** START OF DATA LINES **

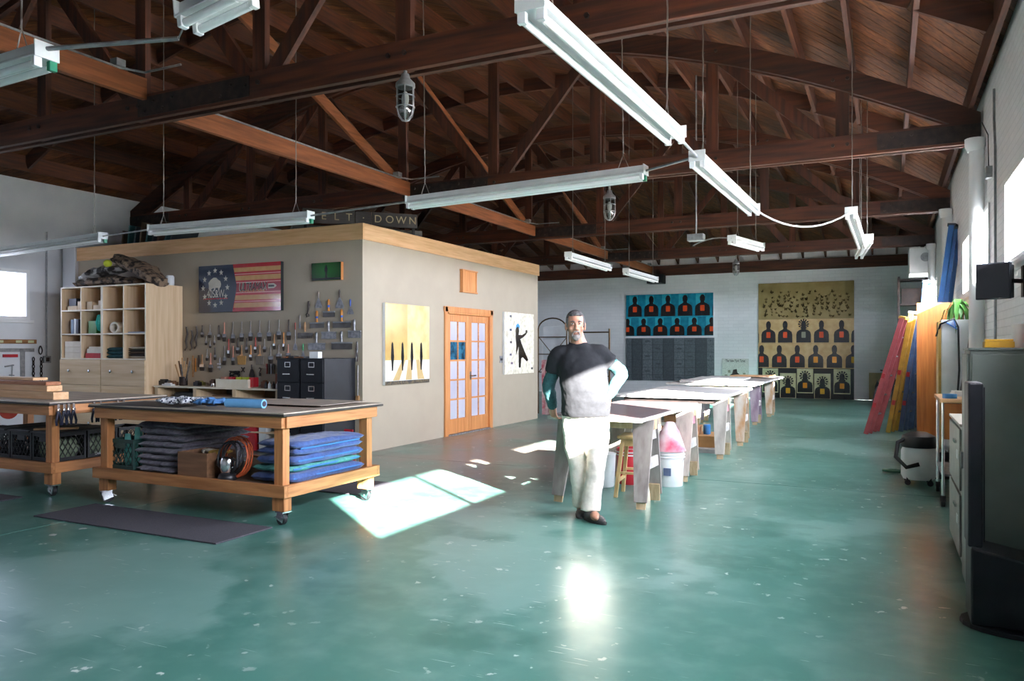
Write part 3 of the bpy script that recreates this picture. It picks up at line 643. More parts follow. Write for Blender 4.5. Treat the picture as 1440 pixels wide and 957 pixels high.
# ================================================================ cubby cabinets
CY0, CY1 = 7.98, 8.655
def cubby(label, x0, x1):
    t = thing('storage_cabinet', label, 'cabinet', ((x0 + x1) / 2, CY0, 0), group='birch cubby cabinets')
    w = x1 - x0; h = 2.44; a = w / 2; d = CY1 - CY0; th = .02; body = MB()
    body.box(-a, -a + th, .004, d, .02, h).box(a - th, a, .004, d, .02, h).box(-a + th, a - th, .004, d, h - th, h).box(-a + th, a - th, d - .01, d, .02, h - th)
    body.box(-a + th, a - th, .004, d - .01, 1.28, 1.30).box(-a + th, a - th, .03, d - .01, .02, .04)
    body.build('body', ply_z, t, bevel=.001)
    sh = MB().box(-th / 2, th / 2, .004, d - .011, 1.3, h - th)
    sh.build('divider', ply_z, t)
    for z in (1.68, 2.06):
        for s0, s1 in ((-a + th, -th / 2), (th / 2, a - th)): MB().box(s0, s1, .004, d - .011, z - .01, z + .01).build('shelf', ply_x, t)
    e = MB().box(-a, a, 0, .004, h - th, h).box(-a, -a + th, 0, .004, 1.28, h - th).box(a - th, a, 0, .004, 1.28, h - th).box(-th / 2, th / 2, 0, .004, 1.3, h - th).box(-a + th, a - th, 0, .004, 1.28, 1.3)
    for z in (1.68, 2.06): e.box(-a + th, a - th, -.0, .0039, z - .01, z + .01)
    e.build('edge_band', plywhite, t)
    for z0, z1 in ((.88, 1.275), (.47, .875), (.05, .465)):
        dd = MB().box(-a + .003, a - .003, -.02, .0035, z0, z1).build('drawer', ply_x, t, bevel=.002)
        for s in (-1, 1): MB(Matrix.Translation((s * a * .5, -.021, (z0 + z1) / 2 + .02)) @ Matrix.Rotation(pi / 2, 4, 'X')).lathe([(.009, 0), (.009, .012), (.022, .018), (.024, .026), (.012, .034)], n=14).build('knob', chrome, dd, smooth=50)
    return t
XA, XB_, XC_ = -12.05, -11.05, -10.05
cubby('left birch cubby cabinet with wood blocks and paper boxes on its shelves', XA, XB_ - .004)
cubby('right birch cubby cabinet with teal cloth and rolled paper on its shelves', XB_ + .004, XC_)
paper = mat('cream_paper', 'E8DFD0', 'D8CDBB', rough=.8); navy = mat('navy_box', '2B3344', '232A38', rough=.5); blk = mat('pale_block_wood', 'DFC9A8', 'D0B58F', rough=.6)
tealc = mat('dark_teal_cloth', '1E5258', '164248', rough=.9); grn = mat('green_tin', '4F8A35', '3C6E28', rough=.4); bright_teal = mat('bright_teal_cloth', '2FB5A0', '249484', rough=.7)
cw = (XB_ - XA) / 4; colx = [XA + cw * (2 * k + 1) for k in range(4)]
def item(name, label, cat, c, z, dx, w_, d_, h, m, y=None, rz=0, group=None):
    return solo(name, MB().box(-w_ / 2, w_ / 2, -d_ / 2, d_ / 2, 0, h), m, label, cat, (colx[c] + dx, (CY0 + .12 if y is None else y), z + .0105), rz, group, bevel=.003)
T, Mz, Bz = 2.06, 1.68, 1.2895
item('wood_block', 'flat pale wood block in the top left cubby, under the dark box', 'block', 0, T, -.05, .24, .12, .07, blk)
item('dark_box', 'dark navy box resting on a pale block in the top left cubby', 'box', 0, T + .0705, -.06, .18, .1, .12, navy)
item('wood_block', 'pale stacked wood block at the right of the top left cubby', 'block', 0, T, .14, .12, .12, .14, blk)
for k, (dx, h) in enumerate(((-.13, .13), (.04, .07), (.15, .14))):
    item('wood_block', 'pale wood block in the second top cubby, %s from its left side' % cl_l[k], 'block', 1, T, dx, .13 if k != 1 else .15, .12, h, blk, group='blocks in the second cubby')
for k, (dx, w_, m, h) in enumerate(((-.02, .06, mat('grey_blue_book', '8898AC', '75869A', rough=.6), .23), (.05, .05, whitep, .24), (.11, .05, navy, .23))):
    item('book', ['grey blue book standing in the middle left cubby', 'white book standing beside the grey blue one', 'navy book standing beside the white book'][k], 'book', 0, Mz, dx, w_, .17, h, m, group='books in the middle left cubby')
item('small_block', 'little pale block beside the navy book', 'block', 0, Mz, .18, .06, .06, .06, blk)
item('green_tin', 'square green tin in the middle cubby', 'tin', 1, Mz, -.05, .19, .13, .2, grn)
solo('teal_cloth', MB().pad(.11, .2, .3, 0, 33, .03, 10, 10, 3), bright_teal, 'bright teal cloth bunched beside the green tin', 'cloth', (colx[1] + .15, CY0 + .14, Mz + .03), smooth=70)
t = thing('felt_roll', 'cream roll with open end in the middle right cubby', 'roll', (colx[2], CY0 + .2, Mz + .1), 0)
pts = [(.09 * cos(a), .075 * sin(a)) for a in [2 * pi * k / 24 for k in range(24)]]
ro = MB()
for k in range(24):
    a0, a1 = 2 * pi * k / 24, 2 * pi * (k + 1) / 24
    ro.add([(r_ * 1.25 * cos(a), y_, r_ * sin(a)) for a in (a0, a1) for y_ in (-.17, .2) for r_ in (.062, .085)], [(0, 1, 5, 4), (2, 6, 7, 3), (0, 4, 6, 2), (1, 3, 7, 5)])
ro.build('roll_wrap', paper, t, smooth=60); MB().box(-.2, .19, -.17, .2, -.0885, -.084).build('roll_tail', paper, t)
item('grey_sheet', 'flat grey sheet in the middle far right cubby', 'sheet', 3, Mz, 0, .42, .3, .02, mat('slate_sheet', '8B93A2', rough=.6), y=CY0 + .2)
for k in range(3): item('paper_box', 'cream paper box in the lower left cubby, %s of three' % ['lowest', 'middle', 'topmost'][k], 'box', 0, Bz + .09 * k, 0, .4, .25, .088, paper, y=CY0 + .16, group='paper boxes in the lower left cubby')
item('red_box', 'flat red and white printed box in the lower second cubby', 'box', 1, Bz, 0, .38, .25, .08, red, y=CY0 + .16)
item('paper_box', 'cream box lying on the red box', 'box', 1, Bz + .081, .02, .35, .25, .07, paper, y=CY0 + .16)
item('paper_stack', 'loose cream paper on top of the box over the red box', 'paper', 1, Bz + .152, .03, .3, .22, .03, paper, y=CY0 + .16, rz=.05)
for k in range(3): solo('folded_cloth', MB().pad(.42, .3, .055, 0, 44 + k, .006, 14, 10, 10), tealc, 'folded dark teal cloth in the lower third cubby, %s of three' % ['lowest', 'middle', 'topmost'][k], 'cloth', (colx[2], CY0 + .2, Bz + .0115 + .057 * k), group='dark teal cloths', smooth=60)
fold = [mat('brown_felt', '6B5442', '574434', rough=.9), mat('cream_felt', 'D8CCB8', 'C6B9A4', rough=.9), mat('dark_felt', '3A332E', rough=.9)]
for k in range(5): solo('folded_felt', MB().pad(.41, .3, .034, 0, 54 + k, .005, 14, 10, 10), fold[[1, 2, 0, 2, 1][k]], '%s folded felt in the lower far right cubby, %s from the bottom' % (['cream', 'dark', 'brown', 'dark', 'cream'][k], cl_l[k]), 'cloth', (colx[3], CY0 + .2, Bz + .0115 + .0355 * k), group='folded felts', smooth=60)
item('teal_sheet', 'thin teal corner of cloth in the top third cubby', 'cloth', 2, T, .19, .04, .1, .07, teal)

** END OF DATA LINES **

Set the data above down again exactly as given, with no pictures.

Write part 3 of the bpy script that recreates this picture. It picks up at line 643. More parts follow. Write for Blender 4.5. Treat the picture as 1440 pixels wide and 957 pixels high.
# ================================================================ cubby cabinets
CY0, CY1 = 7.98, 8.655
def cubby(label, x0, x1):
    t = thing('storage_cabinet', label, 'cabinet', ((x0 + x1) / 2, CY0, 0), group='birch cubby cabinets')
    w = x1 - x0; h = 2.44; a = w / 2; d = CY1 - CY0; th = .02; body = MB()
    body.box(-a, -a + th, .004, d, .02, h).box(a - th, a, .004, d, .02, h).box(-a + th, a - th, .004, d, h - th, h).box(-a + th, a - th, d - .01, d, .02, h - th)
    body.box(-a + th, a - th, .004, d - .01, 1.28, 1.30).box(-a + th, a - th, .03, d - .01, .02, .04)
    body.build('body', ply_z, t, bevel=.001)
    sh = MB().box(-th / 2, th / 2, .004, d - .011, 1.3, h - th)
    sh.build('divider', ply_z, t)
    for z in (1.68, 2.06):
        for s0, s1 in ((-a + th, -th / 2), (th / 2, a - th)): MB().box(s0, s1, .004, d - .011, z - .01, z + .01).build('shelf', ply_x, t)
    e = MB().box(-a, a, 0, .004, h - th, h).box(-a, -a + th, 0, .004, 1.28, h - th).box(a - th, a, 0, .004, 1.28, h - th).box(-th / 2, th / 2, 0, .004, 1.3, h - th).box(-a + th, a - th, 0, .004, 1.28, 1.3)
    for z in (1.68, 2.06): e.box(-a + th, a - th, -.0, .0039, z - .01, z + .01)
    e.build('edge_band', plywhite, t)
    for z0, z1 in ((.88, 1.275), (.47, .875), (.05, .465)):
        dd = MB().box(-a + .003, a - .003, -.02, .0035, z0, z1).build('drawer', ply_x, t, bevel=.002)
        for s in (-1, 1): MB(Matrix.Translation((s * a * .5, -.021, (z0 + z1) / 2 + .02)) @ Matrix.Rotation(pi / 2, 4, 'X')).lathe([(.009, 0), (.009, .012), (.022, .018), (.024, .026), (.012, .034)], n=14).build('knob', chrome, dd, smooth=50)
    return t
XA, XB_, XC_ = -12.05, -11.05, -10.05
cubby('left birch cubby cabinet with wood blocks and paper boxes on its shelves', XA, XB_ - .004)
cubby('right birch cubby cabinet with teal cloth and rolled paper on its shelves', XB_ + .004, XC_)
paper = mat('cream_paper', 'E8DFD0', 'D8CDBB', rough=.8); navy = mat('navy_box', '2B3344', '232A38', rough=.5); blk = mat('pale_block_wood', 'DFC9A8', 'D0B58F', rough=.6)
tealc = mat('dark_teal_cloth', '1E5258', '164248', rough=.9); grn = mat('green_tin', '4F8A35', '3C6E28', rough=.4); bright_teal = mat('bright_teal_cloth', '2FB5A0', '249484', rough=.7)
cw = (XB_ - XA) / 4; colx = [XA + cw * (2 * k + 1) for k in range(4)]
def item(name, label, cat, c, z, dx, w_, d_, h, m, y=None, rz=0, group=None):
    return solo(name, MB().box(-w_ / 2, w_ / 2, -d_ / 2, d_ / 2, 0, h), m, label, cat, (colx[c] + dx, (CY0 + .12 if y is None else y), z + .0105), rz, group, bevel=.003)
T, Mz, Bz = 2.06, 1.68, 1.2895
item('wood_block', 'flat pale wood block in the top left cubby, under the dark box', 'block', 0, T, -.05, .24, .12, .07, blk)
item('dark_box', 'dark navy box resting on a pale block in the top left cubby', 'box', 0, T + .0705, -.06, .18, .1, .12, navy)
item('wood_block', 'pale stacked wood block at the right of the top left cubby', 'block', 0, T, .14, .12, .12, .14, blk)
for k, (dx, h) in enumerate(((-.13, .13), (.04, .07), (.15, .14))):
    item('wood_block', 'pale wood block in the second top cubby, %s from its left side' % cl_l[k], 'block', 1, T, dx, .13 if k != 1 else .15, .12, h, blk, group='blocks in the second cubby')
for k, (dx, w_, m, h) in enumerate(((-.02, .06, mat('grey_blue_book', '8898AC', '75869A', rough=.6), .23), (.05, .05, whitep, .24), (.11, .05, navy, .23))):
    item('book', ['grey blue book standing in the middle left cubby', 'white book standing beside the grey blue one', 'navy book standing beside the white book'][k], 'book', 0, Mz, dx, w_, .17, h, m, group='books in the middle left cubby')
item('small_block', 'little pale block beside the navy book', 'block', 0, Mz, .18, .06, .06, .06, blk)
item('green_tin', 'square green tin in the middle cubby', 'tin', 1, Mz, -.05, .19, .13, .2, grn)
solo('teal_cloth', MB().pad(.11, .2, .3, 0, 33, .03, 10, 10, 3), bright_teal, 'bright teal cloth bunched beside the green tin', 'cloth', (colx[1] + .15, CY0 + .14, Mz + .03), smooth=70)
t = thing('felt_roll', 'cream roll with open end in the middle right cubby', 'roll', (colx[2], CY0 + .2, Mz + .1), 0)
pts = [(.09 * cos(a), .075 * sin(a)) for a in [2 * pi * k / 24 for k in range(24)]]
ro = MB()
for k in range(24):
    a0, a1 = 2 * pi * k / 24, 2 * pi * (k + 1) / 24
    ro.add([(r_ * 1.25 * cos(a), y_, r_ * sin(a)) for a in (a0, a1) for y_ in (-.17, .2) for r_ in (.062, .085)], [(0, 1, 5, 4), (2, 6, 7, 3), (0, 4, 6, 2), (1, 3, 7, 5)])
ro.build('roll_wrap', paper, t, smooth=60); MB().box(-.2, .19, -.17, .2, -.0885, -.084).build('roll_tail', paper, t)
item('grey_sheet', 'flat grey sheet in the middle far right cubby', 'sheet', 3, Mz, 0, .42, .3, .02, mat('slate_sheet', '8B93A2', rough=.6), y=CY0 + .2)
for k in range(3): item('paper_box', 'cream paper box in the lower left cubby, %s of three' % ['lowest', 'middle', 'topmost'][k], 'box', 0, Bz + .09 * k, 0, .4, .25, .088, paper, y=CY0 + .16, group='paper boxes in the lower left cubby')
item('red_box', 'flat red and white printed box in the lower second cubby', 'box', 1, Bz, 0, .38, .25, .08, red, y=CY0 + .16)
item('paper_box', 'cream box lying on the red box', 'box', 1, Bz + .081, .02, .35, .25, .07, paper, y=CY0 + .16)
item('paper_stack', 'loose cream paper on top of the box over the red box', 'paper', 1, Bz + .152, .03, .3, .22, .03, paper, y=CY0 + .16, rz=.05)
for k in range(3): solo('folded_cloth', MB().pad(.42, .3, .055, 0, 44 + k, .006, 14, 10, 10), tealc, 'folded dark teal cloth in the lower third cubby, %s of three' % ['lowest', 'middle', 'topmost'][k], 'cloth', (colx[2], CY0 + .2, Bz + .0115 + .057 * k), group='dark teal cloths', smooth=60)
fold = [mat('brown_felt', '6B5442', '574434', rough=.9), mat('cream_felt', 'D8CCB8', 'C6B9A4', rough=.9), mat('dark_felt', '3A332E', rough=.9)]
for k in range(5): solo('folded_felt', MB().pad(.41, .3, .034, 0, 54 + k, .005, 14, 10, 10), fold[[1, 2, 0, 2, 1][k]], '%s folded felt in the lower far right cubby, %s from the bottom' % (['cream', 'dark', 'brown', 'dark', 'cream'][k], cl_l[k]), 'cloth', (colx[3], CY0 + .2, Bz + .0115 + .0355 * k), group='folded felts', smooth=60)
item('teal_sheet', 'thin teal corner of cloth in the top third cubby', 'cloth', 2, T, .19, .04, .1, .07, teal)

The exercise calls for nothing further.